Do you think that trans-identified people are trapped into dependencies and antagonisms that don’t serve them?
Yes – that goes back to your question about disaster capitalism, and dissociation.
Do you have any current publishing projects you’d like Defend Feminists supporters to know about?
I’m still making handmade books from home that you can find on my website, here. At the moment, I am working on a series called A Scrapbook Herstory – it is a series of illustrations and quotations that will take the reader through history, actually from the evolution of life, in four volumes. I am making them because I have done quite a lot of focused reading of feminist literature over the past four years, reading that’s given me this overview, which I want to share. So for people who are interested in these books – they’re designed as an overview of feminist analysis, history and literature. And since one thing this literature has taught me is to be a good advocate not just for women, but for myself as well, I’m going to be incredibly immodest and unfeminine and say – these books are solid. I rate them!
I have grappled with Renee’s meaning, when she compares Transgenderism with Disaster Capitalism. I am still trying to get it straight. I read Naomi’s book, and I still can’t quite make the connection. I am sure it’s just me, as I am new to all this. But I would really love to know exactly what she means. I think Renee is an important voice for Women in these times, and I thank her for her words, even if I still struggle with the themes. I will get there eventually.
I’m back. I would like to know what the ‘event’ would be. With Disaster Capitalism, there is an event that acts similar to a Trojan Horse, where new laws and economic abuses in many forms can be thrown upon the people while they are shocked and disorientated from whatever the disaster event was. ( Flood, hurricane, war, coup, stockmarket crash, 11/9 etc ) Social Engineering comes into it too. But what is the event for the push for Transgenderism? Unless the event is rape culture itself.

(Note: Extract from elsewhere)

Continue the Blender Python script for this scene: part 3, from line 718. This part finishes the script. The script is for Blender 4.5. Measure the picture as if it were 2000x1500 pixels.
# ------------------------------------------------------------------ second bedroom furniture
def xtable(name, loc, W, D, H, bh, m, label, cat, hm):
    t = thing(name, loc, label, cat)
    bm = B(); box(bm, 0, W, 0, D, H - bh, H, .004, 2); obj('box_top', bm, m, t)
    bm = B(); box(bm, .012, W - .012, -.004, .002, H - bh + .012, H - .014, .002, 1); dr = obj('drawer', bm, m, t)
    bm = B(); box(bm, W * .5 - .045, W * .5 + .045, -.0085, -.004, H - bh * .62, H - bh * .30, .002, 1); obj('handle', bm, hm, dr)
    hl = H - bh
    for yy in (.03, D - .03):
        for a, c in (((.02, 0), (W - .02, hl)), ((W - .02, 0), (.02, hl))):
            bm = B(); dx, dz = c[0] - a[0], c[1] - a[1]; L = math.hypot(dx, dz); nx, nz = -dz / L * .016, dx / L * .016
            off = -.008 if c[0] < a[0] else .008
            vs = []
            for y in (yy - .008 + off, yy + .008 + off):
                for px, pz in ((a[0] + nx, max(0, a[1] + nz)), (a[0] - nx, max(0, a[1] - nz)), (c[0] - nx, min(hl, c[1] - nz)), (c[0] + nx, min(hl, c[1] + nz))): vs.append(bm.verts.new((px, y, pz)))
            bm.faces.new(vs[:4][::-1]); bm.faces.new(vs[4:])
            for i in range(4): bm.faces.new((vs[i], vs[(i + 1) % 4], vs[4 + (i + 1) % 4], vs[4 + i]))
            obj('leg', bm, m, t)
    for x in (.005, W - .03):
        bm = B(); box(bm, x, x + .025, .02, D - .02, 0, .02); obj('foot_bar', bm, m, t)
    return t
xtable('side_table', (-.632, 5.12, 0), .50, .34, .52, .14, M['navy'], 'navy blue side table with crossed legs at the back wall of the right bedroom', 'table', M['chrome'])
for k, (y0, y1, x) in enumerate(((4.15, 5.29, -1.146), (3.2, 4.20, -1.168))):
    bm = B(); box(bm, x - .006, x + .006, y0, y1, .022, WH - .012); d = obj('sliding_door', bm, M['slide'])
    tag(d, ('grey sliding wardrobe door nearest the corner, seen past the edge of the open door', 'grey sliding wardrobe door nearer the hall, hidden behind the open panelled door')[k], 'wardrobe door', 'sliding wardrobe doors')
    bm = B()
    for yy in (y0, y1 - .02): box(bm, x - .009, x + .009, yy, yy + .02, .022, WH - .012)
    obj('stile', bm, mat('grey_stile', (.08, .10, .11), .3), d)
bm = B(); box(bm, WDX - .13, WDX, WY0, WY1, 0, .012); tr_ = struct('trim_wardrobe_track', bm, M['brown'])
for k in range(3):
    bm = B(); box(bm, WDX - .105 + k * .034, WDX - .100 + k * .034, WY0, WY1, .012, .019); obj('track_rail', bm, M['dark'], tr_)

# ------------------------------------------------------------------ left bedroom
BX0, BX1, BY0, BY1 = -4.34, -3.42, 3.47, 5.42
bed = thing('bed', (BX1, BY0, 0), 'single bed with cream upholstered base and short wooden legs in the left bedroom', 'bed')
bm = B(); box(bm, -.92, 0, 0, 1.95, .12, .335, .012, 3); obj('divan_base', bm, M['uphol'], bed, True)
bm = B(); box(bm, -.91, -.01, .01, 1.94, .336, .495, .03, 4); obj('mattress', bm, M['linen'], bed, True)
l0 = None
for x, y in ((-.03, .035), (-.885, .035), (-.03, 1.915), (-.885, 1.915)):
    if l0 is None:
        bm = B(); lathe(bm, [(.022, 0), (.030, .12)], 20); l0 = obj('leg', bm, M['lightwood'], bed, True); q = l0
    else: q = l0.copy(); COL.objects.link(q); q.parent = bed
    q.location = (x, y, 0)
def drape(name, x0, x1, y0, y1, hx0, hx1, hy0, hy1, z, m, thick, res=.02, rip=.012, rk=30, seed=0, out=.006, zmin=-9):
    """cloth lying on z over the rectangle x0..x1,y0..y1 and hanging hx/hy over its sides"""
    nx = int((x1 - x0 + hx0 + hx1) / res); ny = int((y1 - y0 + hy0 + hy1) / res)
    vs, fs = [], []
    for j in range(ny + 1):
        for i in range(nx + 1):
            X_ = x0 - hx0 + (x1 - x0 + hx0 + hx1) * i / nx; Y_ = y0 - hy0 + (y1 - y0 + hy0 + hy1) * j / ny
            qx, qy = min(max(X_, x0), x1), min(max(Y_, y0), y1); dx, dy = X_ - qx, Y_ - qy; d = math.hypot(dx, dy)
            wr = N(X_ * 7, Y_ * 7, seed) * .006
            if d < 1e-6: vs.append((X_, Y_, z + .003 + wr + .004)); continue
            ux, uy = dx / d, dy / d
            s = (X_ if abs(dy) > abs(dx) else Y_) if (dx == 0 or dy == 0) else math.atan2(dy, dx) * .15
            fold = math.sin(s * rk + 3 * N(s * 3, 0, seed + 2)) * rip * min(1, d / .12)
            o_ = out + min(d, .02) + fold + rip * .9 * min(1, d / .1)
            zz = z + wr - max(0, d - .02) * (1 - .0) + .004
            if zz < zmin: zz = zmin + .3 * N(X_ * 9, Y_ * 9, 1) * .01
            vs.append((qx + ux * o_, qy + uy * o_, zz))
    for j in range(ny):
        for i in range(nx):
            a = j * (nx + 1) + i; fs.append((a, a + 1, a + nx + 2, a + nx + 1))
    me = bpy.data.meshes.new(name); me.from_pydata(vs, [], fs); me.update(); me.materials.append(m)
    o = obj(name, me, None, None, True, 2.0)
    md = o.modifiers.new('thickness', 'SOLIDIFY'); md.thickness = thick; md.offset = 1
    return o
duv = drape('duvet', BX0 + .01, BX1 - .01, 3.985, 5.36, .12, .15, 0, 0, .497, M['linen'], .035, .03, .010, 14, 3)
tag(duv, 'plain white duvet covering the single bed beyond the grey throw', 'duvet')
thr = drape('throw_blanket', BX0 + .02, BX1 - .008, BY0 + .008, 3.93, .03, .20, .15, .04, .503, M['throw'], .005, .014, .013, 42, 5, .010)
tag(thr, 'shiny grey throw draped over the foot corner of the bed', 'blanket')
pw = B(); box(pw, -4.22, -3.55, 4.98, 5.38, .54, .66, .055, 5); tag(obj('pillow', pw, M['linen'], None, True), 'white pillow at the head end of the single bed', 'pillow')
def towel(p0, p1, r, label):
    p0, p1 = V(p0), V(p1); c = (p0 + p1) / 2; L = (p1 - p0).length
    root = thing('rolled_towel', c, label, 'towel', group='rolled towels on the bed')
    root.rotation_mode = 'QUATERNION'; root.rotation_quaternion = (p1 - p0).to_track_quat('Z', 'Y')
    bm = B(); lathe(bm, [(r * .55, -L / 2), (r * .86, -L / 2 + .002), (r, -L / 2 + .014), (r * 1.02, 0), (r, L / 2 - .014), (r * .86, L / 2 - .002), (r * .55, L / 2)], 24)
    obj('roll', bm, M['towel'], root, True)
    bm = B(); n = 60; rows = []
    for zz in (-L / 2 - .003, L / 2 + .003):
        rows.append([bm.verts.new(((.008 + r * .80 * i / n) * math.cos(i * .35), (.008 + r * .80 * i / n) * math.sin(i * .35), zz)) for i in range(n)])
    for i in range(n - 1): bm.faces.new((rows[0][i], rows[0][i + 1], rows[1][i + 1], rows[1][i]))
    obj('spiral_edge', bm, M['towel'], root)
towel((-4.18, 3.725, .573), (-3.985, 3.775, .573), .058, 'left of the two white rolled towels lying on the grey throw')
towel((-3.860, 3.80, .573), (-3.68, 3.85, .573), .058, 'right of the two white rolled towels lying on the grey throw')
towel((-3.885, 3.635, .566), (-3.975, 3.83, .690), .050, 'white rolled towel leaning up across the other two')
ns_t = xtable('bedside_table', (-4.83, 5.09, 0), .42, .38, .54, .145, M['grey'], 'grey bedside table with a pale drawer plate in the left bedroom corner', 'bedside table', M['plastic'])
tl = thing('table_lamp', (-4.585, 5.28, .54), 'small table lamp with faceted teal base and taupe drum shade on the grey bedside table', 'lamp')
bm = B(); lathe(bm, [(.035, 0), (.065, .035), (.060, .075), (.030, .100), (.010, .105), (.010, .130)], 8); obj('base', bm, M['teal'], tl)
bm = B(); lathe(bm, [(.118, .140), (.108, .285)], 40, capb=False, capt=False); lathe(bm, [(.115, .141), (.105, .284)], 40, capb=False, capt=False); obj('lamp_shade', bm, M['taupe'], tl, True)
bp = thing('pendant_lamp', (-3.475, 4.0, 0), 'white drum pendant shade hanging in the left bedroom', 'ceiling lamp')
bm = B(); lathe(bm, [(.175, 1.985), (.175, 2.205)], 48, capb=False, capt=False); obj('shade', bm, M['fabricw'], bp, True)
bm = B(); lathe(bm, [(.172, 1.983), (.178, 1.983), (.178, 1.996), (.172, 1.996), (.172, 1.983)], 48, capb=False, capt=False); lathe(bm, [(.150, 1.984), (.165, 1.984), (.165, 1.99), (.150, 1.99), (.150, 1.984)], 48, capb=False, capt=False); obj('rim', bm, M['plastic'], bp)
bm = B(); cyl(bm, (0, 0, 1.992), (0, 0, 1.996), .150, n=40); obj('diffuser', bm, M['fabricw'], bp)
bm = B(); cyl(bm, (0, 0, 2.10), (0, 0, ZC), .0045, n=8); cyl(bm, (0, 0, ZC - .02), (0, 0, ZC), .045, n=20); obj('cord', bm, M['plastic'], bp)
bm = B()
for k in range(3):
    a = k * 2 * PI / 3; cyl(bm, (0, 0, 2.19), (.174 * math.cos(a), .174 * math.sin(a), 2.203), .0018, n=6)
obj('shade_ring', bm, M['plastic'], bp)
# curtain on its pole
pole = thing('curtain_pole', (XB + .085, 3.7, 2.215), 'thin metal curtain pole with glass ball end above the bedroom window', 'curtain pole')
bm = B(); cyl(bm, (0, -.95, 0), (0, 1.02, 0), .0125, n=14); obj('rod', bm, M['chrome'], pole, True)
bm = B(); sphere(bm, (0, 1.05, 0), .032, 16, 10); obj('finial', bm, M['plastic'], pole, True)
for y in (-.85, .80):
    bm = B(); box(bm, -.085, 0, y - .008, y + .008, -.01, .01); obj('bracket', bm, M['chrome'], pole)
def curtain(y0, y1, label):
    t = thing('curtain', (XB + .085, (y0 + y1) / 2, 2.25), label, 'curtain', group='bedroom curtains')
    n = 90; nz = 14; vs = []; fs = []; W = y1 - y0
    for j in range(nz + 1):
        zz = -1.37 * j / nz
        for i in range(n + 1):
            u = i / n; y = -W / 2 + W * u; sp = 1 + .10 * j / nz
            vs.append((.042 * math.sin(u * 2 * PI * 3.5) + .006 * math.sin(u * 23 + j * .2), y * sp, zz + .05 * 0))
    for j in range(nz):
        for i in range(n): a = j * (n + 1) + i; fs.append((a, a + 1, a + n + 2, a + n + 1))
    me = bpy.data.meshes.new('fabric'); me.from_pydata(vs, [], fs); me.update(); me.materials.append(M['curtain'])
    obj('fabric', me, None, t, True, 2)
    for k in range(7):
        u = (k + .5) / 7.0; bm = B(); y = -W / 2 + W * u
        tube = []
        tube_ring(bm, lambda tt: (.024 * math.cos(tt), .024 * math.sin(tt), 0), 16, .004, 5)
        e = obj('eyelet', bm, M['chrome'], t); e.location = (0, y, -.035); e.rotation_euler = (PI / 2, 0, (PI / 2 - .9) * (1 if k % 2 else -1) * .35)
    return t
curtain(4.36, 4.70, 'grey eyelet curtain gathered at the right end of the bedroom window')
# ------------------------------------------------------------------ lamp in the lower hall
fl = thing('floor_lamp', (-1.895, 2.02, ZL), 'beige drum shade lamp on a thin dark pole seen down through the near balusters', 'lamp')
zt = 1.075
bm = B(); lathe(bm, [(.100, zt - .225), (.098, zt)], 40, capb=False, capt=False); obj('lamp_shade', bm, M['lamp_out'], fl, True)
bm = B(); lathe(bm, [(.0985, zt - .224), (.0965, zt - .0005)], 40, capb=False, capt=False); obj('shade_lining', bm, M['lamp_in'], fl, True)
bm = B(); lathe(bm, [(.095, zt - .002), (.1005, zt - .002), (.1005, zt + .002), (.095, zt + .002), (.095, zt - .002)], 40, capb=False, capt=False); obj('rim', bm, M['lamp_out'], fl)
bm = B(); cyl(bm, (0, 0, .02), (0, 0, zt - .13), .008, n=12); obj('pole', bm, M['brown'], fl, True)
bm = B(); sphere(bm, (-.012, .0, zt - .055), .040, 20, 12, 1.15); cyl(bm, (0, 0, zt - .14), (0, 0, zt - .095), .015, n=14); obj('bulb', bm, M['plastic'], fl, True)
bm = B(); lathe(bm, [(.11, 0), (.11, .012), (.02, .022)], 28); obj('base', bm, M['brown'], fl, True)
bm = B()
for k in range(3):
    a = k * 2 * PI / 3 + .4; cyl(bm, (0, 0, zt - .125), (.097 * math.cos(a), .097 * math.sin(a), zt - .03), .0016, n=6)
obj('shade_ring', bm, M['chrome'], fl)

Hopefully Renee will see your comments and respond directly but the way I interpreted her statement is that our current global economic disaster gives rise to increased prostitution, prostitution and rape breed trauma, denial and dissociation. These conditions are favorable for getting large numbers of people to accept non-sensical ideologies. From my own perspective, I’d say to many people (men especially) the women’s liberation movement itself was the disaster and transgenderism arose in response.